--- Start ---

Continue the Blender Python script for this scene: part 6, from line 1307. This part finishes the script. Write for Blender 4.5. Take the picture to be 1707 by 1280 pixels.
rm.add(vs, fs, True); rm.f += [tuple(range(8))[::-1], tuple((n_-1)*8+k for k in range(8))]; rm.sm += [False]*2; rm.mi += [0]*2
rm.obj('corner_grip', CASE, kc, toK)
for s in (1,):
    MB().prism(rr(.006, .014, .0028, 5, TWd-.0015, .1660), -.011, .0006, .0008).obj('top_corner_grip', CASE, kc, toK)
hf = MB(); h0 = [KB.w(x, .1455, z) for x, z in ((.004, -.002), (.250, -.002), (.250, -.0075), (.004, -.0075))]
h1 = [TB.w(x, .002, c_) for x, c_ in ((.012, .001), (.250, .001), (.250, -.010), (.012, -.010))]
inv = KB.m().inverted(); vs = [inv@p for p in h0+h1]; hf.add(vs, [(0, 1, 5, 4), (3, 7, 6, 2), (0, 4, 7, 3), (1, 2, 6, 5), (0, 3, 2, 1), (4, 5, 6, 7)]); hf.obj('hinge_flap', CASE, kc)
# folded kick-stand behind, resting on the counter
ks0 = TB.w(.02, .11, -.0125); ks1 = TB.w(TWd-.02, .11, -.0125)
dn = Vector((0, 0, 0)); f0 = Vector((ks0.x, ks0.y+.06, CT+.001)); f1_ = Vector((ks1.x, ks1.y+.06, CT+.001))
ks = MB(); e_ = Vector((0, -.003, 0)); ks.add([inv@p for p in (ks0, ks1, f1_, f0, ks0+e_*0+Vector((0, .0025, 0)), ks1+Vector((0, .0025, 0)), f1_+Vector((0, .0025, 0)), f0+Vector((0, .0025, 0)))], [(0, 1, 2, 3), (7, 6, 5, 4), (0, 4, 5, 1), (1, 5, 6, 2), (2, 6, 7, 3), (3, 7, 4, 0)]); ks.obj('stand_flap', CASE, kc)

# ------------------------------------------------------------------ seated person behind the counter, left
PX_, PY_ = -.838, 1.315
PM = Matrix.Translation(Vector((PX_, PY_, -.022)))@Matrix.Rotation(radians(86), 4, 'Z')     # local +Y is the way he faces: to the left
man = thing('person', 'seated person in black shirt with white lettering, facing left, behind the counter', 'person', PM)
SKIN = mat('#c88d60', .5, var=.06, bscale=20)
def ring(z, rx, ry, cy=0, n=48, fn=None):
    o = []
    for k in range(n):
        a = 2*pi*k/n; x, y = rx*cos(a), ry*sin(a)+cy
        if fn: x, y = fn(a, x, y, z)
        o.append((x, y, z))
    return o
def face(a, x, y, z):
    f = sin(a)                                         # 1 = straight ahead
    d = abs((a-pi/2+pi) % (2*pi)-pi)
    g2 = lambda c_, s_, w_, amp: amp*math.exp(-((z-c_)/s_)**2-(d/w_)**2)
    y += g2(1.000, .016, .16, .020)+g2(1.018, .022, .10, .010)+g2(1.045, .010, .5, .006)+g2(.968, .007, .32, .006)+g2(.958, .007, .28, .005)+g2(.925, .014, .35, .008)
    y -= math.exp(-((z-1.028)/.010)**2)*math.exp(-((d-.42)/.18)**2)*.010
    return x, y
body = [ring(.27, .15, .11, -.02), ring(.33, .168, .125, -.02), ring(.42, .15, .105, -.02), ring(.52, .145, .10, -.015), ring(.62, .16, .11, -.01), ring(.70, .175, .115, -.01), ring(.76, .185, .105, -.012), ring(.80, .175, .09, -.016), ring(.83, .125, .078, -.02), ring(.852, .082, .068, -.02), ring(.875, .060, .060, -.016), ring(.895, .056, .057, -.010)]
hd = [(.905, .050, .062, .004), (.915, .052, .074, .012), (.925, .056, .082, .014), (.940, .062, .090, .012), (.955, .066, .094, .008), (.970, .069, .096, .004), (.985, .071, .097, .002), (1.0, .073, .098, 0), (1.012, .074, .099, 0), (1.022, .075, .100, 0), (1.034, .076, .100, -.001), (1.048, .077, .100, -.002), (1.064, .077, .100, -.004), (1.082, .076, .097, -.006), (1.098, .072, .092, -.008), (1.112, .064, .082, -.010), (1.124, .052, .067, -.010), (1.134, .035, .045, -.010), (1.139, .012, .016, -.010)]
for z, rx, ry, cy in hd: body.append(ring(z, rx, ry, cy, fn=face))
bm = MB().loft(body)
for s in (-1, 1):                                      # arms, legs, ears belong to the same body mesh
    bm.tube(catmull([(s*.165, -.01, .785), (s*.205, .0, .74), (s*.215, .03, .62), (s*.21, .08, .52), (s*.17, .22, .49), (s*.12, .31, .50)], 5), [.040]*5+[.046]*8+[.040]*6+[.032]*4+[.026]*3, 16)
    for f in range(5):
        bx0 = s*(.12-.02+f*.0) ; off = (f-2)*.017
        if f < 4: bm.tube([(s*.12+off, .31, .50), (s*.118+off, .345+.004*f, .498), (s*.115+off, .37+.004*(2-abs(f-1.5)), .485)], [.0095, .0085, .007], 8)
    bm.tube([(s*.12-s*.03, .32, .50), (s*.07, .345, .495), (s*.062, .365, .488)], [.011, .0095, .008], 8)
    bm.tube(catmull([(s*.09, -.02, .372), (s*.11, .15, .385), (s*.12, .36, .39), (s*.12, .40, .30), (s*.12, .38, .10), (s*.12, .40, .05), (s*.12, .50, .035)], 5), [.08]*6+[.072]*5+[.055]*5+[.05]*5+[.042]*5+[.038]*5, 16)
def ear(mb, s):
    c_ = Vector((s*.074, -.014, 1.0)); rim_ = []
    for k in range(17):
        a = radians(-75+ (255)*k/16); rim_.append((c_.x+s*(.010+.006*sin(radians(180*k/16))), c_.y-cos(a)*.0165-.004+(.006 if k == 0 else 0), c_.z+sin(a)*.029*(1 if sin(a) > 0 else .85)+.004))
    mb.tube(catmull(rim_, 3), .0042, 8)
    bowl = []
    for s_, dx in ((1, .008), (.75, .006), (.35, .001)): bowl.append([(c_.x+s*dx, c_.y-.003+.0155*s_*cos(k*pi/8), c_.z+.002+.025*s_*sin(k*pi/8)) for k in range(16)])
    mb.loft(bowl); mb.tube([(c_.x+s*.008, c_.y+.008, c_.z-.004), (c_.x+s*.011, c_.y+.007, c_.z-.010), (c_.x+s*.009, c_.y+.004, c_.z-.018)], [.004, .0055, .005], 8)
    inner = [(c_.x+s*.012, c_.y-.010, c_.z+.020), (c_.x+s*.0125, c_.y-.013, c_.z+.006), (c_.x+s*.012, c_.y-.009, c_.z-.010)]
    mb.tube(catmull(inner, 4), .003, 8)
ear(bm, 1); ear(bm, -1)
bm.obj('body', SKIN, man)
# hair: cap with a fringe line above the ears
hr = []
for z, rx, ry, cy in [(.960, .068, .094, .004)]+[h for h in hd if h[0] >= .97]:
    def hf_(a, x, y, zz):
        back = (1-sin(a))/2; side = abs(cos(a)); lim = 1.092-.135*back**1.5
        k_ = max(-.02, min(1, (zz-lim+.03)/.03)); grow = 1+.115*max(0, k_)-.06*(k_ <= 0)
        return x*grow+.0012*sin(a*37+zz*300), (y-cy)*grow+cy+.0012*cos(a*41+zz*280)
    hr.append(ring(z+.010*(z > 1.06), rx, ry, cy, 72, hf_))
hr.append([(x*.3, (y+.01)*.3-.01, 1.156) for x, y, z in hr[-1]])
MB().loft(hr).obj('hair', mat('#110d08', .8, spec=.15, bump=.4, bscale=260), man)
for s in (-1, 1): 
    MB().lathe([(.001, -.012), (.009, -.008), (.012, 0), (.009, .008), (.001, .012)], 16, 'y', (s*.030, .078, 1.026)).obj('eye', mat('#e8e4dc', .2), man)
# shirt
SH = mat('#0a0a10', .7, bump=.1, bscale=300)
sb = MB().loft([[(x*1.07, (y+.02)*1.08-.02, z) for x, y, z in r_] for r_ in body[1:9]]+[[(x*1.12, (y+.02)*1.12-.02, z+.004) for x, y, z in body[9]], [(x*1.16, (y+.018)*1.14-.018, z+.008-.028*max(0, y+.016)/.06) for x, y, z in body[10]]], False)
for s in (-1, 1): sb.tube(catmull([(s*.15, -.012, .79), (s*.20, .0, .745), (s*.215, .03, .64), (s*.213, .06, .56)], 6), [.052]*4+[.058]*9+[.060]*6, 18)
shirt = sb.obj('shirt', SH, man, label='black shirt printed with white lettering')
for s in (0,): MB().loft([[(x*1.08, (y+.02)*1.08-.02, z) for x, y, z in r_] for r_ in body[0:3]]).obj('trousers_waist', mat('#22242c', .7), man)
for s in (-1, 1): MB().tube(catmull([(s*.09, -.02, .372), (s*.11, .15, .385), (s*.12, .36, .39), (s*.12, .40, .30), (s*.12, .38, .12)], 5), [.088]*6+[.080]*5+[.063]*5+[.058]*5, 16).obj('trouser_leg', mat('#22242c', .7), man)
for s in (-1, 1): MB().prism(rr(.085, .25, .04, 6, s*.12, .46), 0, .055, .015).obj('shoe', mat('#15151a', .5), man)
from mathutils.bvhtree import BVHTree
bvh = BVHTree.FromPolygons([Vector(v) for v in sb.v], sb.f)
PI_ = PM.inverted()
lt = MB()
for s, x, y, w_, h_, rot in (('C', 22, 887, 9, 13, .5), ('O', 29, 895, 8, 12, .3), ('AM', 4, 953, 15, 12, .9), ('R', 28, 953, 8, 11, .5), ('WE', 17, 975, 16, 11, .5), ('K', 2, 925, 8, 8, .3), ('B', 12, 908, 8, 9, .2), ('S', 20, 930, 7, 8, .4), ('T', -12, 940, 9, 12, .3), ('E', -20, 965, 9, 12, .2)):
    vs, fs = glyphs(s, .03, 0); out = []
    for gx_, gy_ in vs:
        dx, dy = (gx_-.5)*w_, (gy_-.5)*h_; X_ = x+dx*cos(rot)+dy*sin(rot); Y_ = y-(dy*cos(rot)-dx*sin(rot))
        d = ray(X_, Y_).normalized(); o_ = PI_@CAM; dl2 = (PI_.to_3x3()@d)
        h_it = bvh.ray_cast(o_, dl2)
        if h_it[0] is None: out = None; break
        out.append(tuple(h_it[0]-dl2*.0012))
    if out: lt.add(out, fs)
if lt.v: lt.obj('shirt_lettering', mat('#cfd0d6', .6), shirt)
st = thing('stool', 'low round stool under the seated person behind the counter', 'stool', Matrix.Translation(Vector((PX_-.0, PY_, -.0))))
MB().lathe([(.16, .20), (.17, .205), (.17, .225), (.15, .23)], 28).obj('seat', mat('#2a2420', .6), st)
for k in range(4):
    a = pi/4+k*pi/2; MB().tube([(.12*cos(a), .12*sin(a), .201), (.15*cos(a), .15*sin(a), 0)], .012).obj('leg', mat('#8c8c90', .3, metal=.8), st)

--- End ---

## What this task involves
Return a word-for-word copy of the lines from the beginning of the listing to the line holding "ks = MB(); e_", both kept.

## Written response
Continue the Blender Python script for this scene: part 6, from line 1307. This part finishes the script. Write for Blender 4.5. Take the picture to be 1707 by 1280 pixels.
rm.add(vs, fs, True); rm.f += [tuple(range(8))[::-1], tuple((n_-1)*8+k for k in range(8))]; rm.sm += [False]*2; rm.mi += [0]*2
rm.obj('corner_grip', CASE, kc, toK)
for s in (1,):
    MB().prism(rr(.006, .014, .0028, 5, TWd-.0015, .1660), -.011, .0006, .0008).obj('top_corner_grip', CASE, kc, toK)
hf = MB(); h0 = [KB.w(x, .1455, z) for x, z in ((.004, -.002), (.250, -.002), (.250, -.0075), (.004, -.0075))]
h1 = [TB.w(x, .002, c_) for x, c_ in ((.012, .001), (.250, .001), (.250, -.010), (.012, -.010))]
inv = KB.m().inverted(); vs = [inv@p for p in h0+h1]; hf.add(vs, [(0, 1, 5, 4), (3, 7, 6, 2), (0, 4, 7, 3), (1, 2, 6, 5), (0, 3, 2, 1), (4, 5, 6, 7)]); hf.obj('hinge_flap', CASE, kc)
# folded kick-stand behind, resting on the counter
ks0 = TB.w(.02, .11, -.0125); ks1 = TB.w(TWd-.02, .11, -.0125)
dn = Vector((0, 0, 0)); f0 = Vector((ks0.x, ks0.y+.06, CT+.001)); f1_ = Vector((ks1.x, ks1.y+.06, CT+.001))
ks = MB(); e_ = Vector((0, -.003, 0)); ks.add([inv@p for p in (ks0, ks1, f1_, f0, ks0+e_*0+Vector((0, .0025, 0)), ks1+Vector((0, .0025, 0)), f1_+Vector((0, .0025, 0)), f0+Vector((0, .0025, 0)))], [(0, 1, 2, 3), (7, 6, 5, 4), (0, 4, 5, 1), (1, 5, 6, 2), (2, 6, 7, 3), (3, 7, 4, 0)]); ks.obj('stand_flap', CASE, kc)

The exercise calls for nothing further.